[Start of DATA PROVIDED]

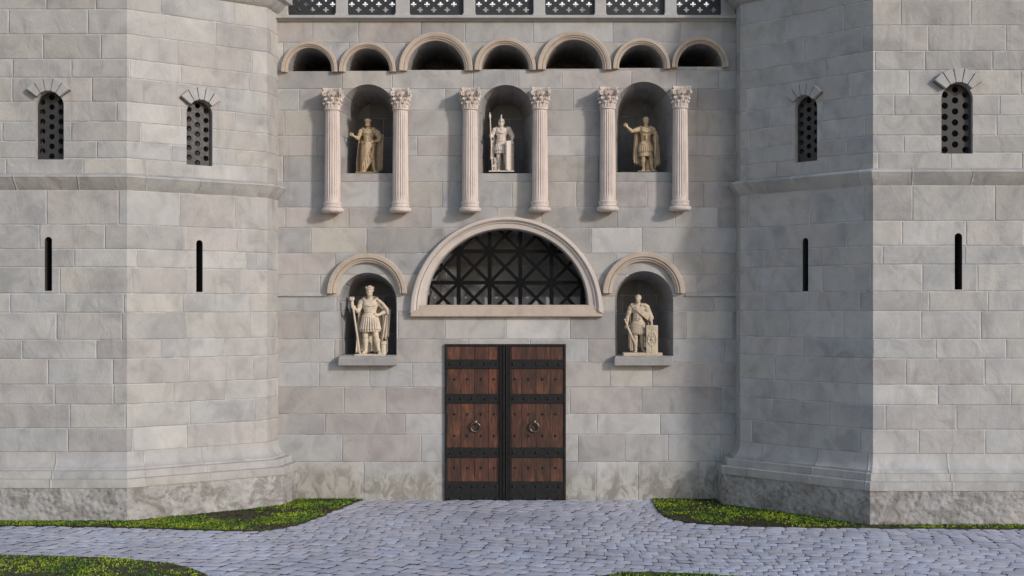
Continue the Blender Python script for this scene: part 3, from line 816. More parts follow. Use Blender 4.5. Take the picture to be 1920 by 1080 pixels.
# =====================================================================  ground, path, grass
mb = MB(); mb.face([(-250, -250, -.06), (250, -250, -.06), (250, 250, -.06), (-250, 250, -.06)])
tag(mb.build('ground', M['soil']), 'dark soil ground under the paving and grass', None, None, 'structure')
polys = {
 'UL': [(684, 934.5), (650, 948), (620, 960), (590, 973), (560, 983), (530, 990), (495, 994), (430, 995), (350, 992.5), (250, 989.5), (120, 986.5), (0, 985.5), (-260, 983)],
 'UR': [(1222, 934.5), (1226, 945), (1233, 957), (1245, 967), (1265, 974.5), (1295, 980), (1330, 983), (1400, 986), (1480, 988), (1560, 989), (1650, 989.5), (1780, 991), (1920, 992), (2250, 995)],
 'BL': [(-500, 1034), (0, 1041), (100, 1043), (200, 1046.5), (270, 1051.5), (320, 1057.5), (360, 1067), (385, 1077), (400, 1088), (405, 1110), (390, 1180), (-500, 1180)],
 'BR': [(1090, 1094), (1115, 1083), (1140, 1077), (1170, 1073.5), (1210, 1072.5), (1260, 1074), (1330, 1078.5), (1420, 1085), (1520, 1095), (1520, 1180), (1090, 1180)]}
gp = {k: [GP(*p) for p in v] for k, v in polys.items()}
gp['UL'] += [(-15, .0), (X(640), .0)]; gp['UR'] += [(15, .0), (X(1300), .0)]
def smooth_closed(pl, n=1):
    return pl
rg = random.Random(3)
def hash2(i, j, k): return random.Random(i*73856093 ^ j*19349663 ^ k*83492791).random()
# cobbles: one mesh of slightly domed, uneven stones
mb = MB(); rot = R(-14); cr, sr = math.cos(rot), math.sin(rot)
sw, sd = .36, .30
from mathutils import noise as MN
def warp(u, v):
    n1 = MN.noise(Vector((u*.22, v*.22, 3.1))); n2 = MN.noise(Vector((u*.22, v*.22, 9.7)))
    u2, v2 = u + n1*.9, v + n2*.9
    return (u2*cr - v2*sr, u2*sr + v2*cr)
cells = []
for j in range(-78, 40):
    off = hash2(0, j, 5)*sw
    for i in range(-78, 78):
        u0 = i*sw + off + (hash2(i, j, 1)-.5)*.10; u1 = (i+1)*sw + off + (hash2(i+1, j, 1)-.5)*.10
        v0, v1 = j*sd, (j+1)*sd
        g = .0025
        c4 = [(u0+g, v0+g), (u1-g, v0+g), (u1-g, v1-g), (u0+g, v1-g)]
        cx_, cy_ = warp((u0+u1)/2, (v0+v1)/2)
        if not (-13.5 < cx_ < 13.5 and -14 < cy_ < .25): continue
        ws = [warp(*c) for c in c4]
        if any(all(pin(w, q) for w in ws) for q in gp.values()): continue
        h0 = (hash2(i, j, 2)-.5)*.005; tx, ty = (hash2(i, j, 3)-.5)*.03, (hash2(i, j, 4)-.5)*.03
        k = .88 + .22*hash2(i, j, 6); hu = hash2(i, j, 7)
        tn = (k*(.96+.08*hu), k, k*(1.06-.10*hu))
        NN = 6; rows = []
        for a in range(NN):
            row = []
            for b in range(NN):
                s, t = a/(NN-1), b/(NN-1); ss, tt = 2*s-1, 2*t-1
                # round the corners
                q = 1 - .07*(abs(ss)**3)*(abs(tt)**3)
                uu = (u0+u1)/2 + (u1-u0-2*g)/2*ss*q; vv = (v0+v1)/2 + (v1-v0-2*g)/2*tt*q
                uu += .012*MN.noise(Vector((uu*9, vv*9, 1))); vv += .012*MN.noise(Vector((uu*9, vv*9, 5)))
                x, y = warp(uu, vv)
                e = max(abs(ss), abs(tt)); dome = .004*(1-e**4) - (.010 if e > .99 else 0)
                z = -.012 + h0 + tx*ss*.18 + ty*tt*.15 + dome + .010*MN.noise(Vector((x*5, y*5, i*.7)))
                row.append((x, y, z))
            rows.append(row)
        mb.grid(rows, tone=tn)
tag(mb.build('path', M['cobble'], smooth=70), 'blue grey cobbled path leading to the double door', None, None, 'structure')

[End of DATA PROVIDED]

__WHAT YOU HAVE TO DO__
Look above for every line with the word "from" and copy it.

__SOLVED PROBLEM__
Continue the Blender Python script for this scene: part 3, from line 816. More parts follow. Use Blender 4.5. Take the picture to be 1920 by 1080 pixels.
from mathutils import noise as MN